Casa del Alfarero (Potter's House) is an organization on the outskirts of the Guatemala City garbage dump, the largest garbage dump in Central America. 11,000 people depend on the
dump for survival in one way or another. Every day, people scavenge in the dump looking for recyclables or other valuables they can sell to make the equivalent of 2-5 US dollars each day. They line up behind the huge yellow garbage trucks, men first then woman, and search for whatever was leftover by the garbage truck driver and his helper because they get first pick. When Casa del Alfarero (Potter's House) first started working with the children here they asked the kids what they wanted to be when they grew up. They would say they wanted to be a garbage truck driver - because to them they was as far as they could see, that was as good as it gets.
I have spent the last three and a half weeks in a place that would take a year to describe. Every day I was there seemed like a week. I thought I experienced real life when I went to inner city Atlanta on a mission trip. I thought I understood more every time I went down to Indianapolis to talk to homeless people, but this is real life. This place and these people were not part of my reality before. If this is life for people then it should be part of my life too. If this is reality for them, it should be part of my reality too.

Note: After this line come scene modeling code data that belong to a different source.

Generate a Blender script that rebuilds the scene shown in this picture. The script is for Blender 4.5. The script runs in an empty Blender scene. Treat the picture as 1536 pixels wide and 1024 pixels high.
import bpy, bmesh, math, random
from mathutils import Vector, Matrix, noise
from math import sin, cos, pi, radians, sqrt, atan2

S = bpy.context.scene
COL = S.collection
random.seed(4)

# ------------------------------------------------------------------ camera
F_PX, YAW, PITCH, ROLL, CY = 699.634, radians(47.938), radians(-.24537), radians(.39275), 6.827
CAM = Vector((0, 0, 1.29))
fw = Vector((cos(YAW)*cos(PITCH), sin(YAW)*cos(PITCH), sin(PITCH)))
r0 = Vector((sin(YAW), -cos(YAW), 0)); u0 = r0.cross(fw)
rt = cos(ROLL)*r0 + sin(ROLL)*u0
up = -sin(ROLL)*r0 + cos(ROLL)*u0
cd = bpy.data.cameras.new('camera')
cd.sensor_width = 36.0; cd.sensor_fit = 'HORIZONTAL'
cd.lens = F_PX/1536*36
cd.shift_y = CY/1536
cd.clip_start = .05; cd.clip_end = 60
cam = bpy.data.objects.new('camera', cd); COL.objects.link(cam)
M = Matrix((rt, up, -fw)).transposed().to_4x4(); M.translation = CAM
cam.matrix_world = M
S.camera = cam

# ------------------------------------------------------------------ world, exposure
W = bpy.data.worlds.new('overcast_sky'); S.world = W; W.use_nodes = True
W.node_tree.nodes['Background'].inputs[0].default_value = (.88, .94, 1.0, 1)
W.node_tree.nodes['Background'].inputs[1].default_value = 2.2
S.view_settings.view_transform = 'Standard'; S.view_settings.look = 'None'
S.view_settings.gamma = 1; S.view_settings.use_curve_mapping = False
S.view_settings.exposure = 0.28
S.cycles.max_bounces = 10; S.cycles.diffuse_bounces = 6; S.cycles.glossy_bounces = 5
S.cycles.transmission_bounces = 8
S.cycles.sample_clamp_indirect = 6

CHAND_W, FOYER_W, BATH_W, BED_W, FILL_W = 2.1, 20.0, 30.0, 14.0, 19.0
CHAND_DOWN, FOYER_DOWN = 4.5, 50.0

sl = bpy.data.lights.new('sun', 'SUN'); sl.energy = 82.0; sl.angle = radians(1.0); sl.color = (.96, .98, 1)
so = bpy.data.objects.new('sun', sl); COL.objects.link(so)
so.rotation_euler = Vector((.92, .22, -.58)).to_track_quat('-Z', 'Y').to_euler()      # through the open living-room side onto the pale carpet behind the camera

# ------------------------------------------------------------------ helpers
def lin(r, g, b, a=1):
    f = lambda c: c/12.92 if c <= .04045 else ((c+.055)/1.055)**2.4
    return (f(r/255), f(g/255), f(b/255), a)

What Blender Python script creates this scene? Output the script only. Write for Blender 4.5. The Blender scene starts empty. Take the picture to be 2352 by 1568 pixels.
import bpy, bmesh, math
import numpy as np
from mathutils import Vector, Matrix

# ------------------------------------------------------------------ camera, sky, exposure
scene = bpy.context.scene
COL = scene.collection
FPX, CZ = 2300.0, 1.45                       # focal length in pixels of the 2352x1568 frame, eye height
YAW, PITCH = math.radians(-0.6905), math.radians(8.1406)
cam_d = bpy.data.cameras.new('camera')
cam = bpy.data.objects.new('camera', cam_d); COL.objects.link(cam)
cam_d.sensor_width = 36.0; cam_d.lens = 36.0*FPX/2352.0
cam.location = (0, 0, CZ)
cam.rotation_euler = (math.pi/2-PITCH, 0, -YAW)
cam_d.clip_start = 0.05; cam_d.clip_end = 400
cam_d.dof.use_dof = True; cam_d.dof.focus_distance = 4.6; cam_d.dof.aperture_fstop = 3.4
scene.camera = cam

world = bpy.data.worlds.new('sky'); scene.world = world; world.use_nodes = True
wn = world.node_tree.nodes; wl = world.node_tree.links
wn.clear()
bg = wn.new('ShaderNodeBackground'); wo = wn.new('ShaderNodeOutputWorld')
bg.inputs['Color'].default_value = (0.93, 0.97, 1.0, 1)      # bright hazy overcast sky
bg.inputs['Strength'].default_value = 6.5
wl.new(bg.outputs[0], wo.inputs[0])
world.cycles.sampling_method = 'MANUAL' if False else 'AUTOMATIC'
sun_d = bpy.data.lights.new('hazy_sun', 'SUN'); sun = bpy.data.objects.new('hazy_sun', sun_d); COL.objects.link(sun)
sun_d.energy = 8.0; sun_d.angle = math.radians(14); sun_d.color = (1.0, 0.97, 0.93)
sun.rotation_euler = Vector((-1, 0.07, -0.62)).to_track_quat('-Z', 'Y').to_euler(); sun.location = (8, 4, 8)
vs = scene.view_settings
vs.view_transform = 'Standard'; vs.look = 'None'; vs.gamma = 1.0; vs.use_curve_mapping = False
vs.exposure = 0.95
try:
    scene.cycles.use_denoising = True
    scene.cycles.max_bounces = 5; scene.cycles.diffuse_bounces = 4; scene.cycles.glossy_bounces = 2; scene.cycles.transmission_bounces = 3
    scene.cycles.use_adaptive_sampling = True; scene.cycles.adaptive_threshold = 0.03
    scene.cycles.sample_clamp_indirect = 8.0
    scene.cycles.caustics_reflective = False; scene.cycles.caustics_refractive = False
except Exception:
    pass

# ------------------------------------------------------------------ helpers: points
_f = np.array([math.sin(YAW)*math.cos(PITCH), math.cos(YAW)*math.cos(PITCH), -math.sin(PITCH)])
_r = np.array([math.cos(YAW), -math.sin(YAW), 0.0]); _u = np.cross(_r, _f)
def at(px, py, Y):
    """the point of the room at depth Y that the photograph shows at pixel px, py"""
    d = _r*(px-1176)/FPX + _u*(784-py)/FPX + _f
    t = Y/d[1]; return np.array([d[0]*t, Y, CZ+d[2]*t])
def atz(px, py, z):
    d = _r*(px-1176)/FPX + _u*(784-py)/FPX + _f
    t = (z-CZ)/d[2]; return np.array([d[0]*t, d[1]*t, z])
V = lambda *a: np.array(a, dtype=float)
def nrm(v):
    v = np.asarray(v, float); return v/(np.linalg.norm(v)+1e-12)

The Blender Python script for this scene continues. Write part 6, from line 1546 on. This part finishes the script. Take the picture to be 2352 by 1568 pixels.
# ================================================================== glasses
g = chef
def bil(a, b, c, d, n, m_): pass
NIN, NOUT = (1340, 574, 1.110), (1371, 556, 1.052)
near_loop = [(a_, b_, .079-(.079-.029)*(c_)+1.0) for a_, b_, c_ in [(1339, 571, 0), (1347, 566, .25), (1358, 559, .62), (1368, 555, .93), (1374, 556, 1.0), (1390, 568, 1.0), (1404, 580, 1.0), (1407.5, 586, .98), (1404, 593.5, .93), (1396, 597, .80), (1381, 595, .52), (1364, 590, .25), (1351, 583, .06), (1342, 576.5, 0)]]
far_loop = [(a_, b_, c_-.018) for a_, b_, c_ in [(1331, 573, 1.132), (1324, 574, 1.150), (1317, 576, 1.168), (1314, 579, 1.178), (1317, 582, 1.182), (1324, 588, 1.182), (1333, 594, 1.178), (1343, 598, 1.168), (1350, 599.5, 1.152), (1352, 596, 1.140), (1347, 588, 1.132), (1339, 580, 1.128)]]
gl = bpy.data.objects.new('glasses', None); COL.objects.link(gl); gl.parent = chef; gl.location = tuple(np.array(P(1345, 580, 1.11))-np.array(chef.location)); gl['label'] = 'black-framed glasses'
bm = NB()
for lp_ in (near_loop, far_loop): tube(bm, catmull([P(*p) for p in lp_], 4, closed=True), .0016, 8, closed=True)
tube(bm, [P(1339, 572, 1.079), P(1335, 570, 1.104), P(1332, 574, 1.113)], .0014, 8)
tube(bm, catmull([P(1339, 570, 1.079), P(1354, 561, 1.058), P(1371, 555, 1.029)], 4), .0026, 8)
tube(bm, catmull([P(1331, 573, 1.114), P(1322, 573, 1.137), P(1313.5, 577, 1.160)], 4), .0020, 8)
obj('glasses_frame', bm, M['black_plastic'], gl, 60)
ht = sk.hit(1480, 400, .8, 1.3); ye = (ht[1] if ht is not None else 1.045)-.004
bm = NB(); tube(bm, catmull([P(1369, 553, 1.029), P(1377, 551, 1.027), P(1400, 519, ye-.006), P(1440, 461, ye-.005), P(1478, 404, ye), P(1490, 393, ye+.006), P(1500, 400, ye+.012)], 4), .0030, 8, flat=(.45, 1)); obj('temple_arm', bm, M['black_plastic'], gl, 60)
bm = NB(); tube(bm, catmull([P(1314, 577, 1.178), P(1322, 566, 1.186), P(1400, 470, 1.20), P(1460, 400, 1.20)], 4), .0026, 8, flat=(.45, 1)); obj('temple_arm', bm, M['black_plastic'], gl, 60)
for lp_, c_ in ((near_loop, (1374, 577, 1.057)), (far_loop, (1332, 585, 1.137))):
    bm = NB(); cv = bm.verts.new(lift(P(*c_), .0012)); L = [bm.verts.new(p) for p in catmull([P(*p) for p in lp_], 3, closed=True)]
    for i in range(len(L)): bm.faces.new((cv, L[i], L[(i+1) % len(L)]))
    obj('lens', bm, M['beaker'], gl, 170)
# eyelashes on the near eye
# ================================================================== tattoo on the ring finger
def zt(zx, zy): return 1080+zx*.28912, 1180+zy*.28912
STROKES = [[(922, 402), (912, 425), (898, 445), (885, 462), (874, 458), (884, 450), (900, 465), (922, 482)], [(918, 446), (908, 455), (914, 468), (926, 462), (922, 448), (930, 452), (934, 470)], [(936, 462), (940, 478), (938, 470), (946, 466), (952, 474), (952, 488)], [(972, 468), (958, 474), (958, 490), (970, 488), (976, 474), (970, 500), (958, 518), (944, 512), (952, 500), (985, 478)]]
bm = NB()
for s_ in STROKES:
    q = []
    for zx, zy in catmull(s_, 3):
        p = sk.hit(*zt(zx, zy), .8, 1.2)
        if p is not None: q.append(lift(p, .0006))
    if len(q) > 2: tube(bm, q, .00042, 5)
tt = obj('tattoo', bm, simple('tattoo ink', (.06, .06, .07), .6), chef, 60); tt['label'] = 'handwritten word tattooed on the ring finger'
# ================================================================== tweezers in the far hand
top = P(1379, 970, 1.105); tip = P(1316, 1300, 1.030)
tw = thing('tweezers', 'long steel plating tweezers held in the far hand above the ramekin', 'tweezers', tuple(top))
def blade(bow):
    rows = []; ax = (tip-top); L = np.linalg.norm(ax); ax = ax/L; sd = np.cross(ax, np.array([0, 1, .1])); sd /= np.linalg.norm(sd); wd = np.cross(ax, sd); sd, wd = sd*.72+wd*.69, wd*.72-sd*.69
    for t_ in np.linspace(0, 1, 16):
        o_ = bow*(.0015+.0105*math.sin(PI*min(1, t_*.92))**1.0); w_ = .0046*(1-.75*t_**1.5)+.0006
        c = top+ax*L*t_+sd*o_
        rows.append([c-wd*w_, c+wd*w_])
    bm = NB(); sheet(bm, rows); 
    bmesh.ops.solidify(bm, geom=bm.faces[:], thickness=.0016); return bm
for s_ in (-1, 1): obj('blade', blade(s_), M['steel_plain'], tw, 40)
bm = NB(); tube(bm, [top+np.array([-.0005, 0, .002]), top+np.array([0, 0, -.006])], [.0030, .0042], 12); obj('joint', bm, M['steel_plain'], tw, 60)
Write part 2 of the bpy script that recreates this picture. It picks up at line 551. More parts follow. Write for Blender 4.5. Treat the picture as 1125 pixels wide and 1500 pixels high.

I should never go another day without thinking about them and their life. I should not go another day without thinking about this reality...asking God what He wants to do about it -- what He wants me to do about it.
When the dump is covered over with dirt and the trucks start carting garbage to the next area, squatters come to settle on that land. Those with no other option clear a spot and build a shack with wood and pieces of aluminum - single mothers with children, lonely men, and whole families. If they are fortunate, they have the opportunity to build a home with concrete blocks.
When you enter zone 3 of Guatemala city, you can begin to smell the dump. Every morning, when I arrive at Casa del Alfarero a pungent smell attacks me when I open the car door. The people who live here live with that smell. They don't leave at the end of the day to go back to a cozy apartment, take a shower, eat a full meal, watch a movie, then snuggle into bed. Instead, they wash their clothes in buckets and hang them in the street on lines strung from poles. They cook food on a concrete fire-burning stove or an old electric stove. They chase mangy dogs away from stands selling fruit, vegetables and meat - all setting out in the open air attracting flies. The communities right outside the dump are cities within themselves. Entrepreneurs start businesses trying to make a living. On every street corner, woman make tortillas and families run tiendas.
Coming to a place like this every day takes a toll. On the way to the houses, we pass men lying on the side of the road either too high or drunk to get up, with eyes barely open and
rolling back into their sockets. Dogs fight in the street while dirty-faced kids play soccer and everyone dodges pickups filled with people and recyclables.
Sometimes the contrast is shocking. Women and little girls wear their best clothes, but they get mud and trash stuck to the bottoms of their platform heels. Kids in school uniforms fill the narrow streets and alleys twice a day either coming from or going to school. Sellers carrying baskets of old doughnuts or other food yell down the road. The banana car makes its rounds. "Bananos cinco por una bolsa!!" blares out of the loudspeaker.